A lease should explicitly state who pays for what expenses with regard to maintenance, property taxes, insurance and utilities. Landlord is generally responsible for “normal” wear-and-tear in maintenance as well as taxes and insurance. Commercial leases will often have expense stops, or limits, on the maximum operating expenses that the landlord must pay. The remainder must be paid by proportionately by the tenants.
Assignment – allows tenant to transfer all rights to a new tenant although still liable if tenant does not pay rent
Sublease – transfer of a portion of the rights under a lease. The new tenant pays rent to the first tenant who then pays the landlord.
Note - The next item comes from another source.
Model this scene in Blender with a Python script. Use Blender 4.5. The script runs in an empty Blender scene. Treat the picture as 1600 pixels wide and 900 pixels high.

Security deposits – required to give the landlord protection if damages occur, tenant breaks lease or fails to pay rent
Improvements – unless they can be removed easily, improvements by tenants become fixtures and remain with the property when the lease terminates
Landlord has the right to enter premises only to protect the property – relates to covenant of enjoyment that accompanies the leasing of this property right to the tenant. The tenant, of course, has the obligation to protect the value of the property since it will revert to the landlord upon expiration of the lease
Warranty of habitability – Landlord has the obligation to ensure that the premises are maintained in reasonable condition. If it is not kept habitable, the tenant can move out and claim constructive eviction by the owner. Common areas must also be maintained (In commercial leases, the cost of common area maintenance is often shared by the tenants.)